Both sides seem more than willing to make a deal with the U.S. if they can make one that the American regime will accept while saving their own political rule. Ironically, even as each side tries to claim for itself the regime's ideological and political legitimacy and fights for what it thinks can best preserve it, the confluence of their infighting and the people's sentiments and sometimes uncontrollable protests have left that legitimacy in tatters.
The inter-tangling of the contradiction between the people and the regime and the regime’s own inner contradictions has brought advantages for the revolutionary interests of the people, but it has also brought disadvantages. Not the least of the dangers is that it spreads new illusions among the people even as it challenges some old ones.
There are many powerful factors, both in the propaganda of Voice of America and BBC television and that of the regime, and the workings of life itself, that strengthen the idea that the conflict is between Islamic fundamentalism and Western-style electoral democracy, and especially various mixes and shades of the two. Bourgeois democracy, in which elections disguise the dictatorship of the monopoly capitalist class in the imperialist countries, is even more of an illusion in countries dominated by imperialism like Iran for many reasons. One of them is that the imperialist powers have always used force and the threat of force to further their interests there, along with the crushing might of their capital. But these illusions are strong anyway, especially because they correspond to the prospects of Iran’s further integration into the capitalist world economy and U.S. President Barack Obama's aggressive plans to succeed where his predecessor George Bush failed in reconfiguring the Middle East.

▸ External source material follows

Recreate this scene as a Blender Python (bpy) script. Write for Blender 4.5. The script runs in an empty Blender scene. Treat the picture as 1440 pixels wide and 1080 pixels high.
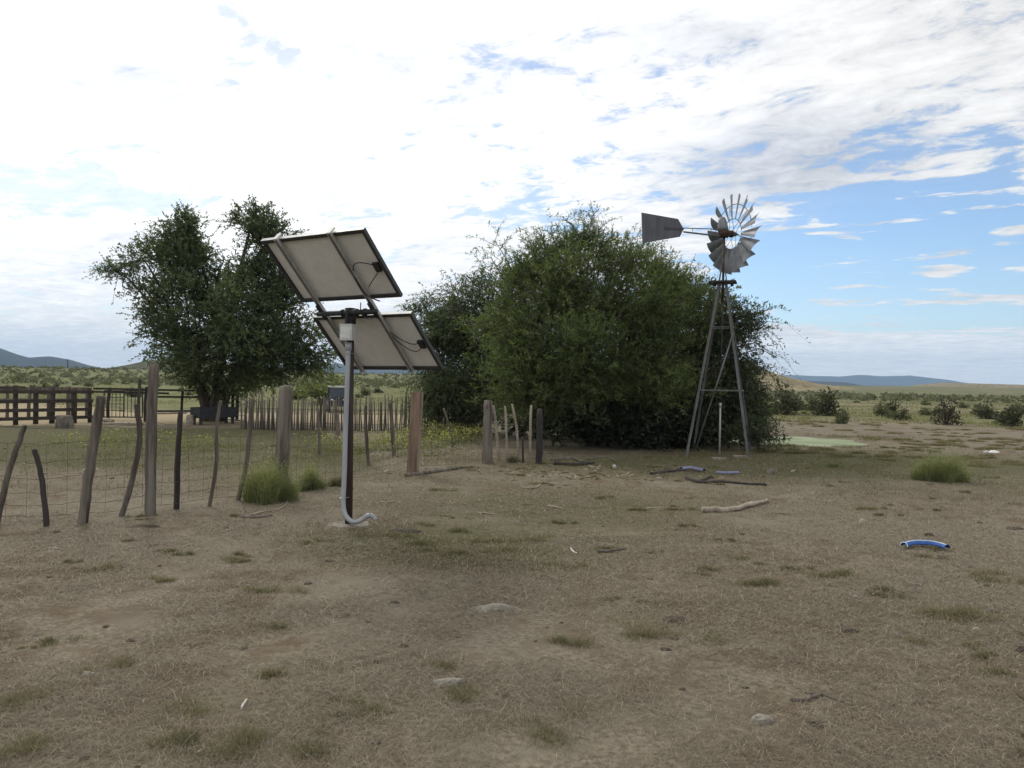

So the entanglement of different contradictions is an important feature of the current crisis and current upsurge of the people. But what started as a quarrel between rival reactionaries doesn't have to finish that way. One factor is that the unexpected people's upsurge has upset the plans of all these reactionaries. The other is that this situation provides conditions in which communists can intervene and lead the masses of people to better understand their revolutionary interests and rupture with all the reactionary paths now competing for their loyalty, either on the basis of their belief in them or on apparently more pragmatic – but no less incorrect and stifling – ideas about what is possible. Huge numbers of people have shown their readiness to go much further than where the Islamic opposition wants them to go and where the imperialists are advising them to go.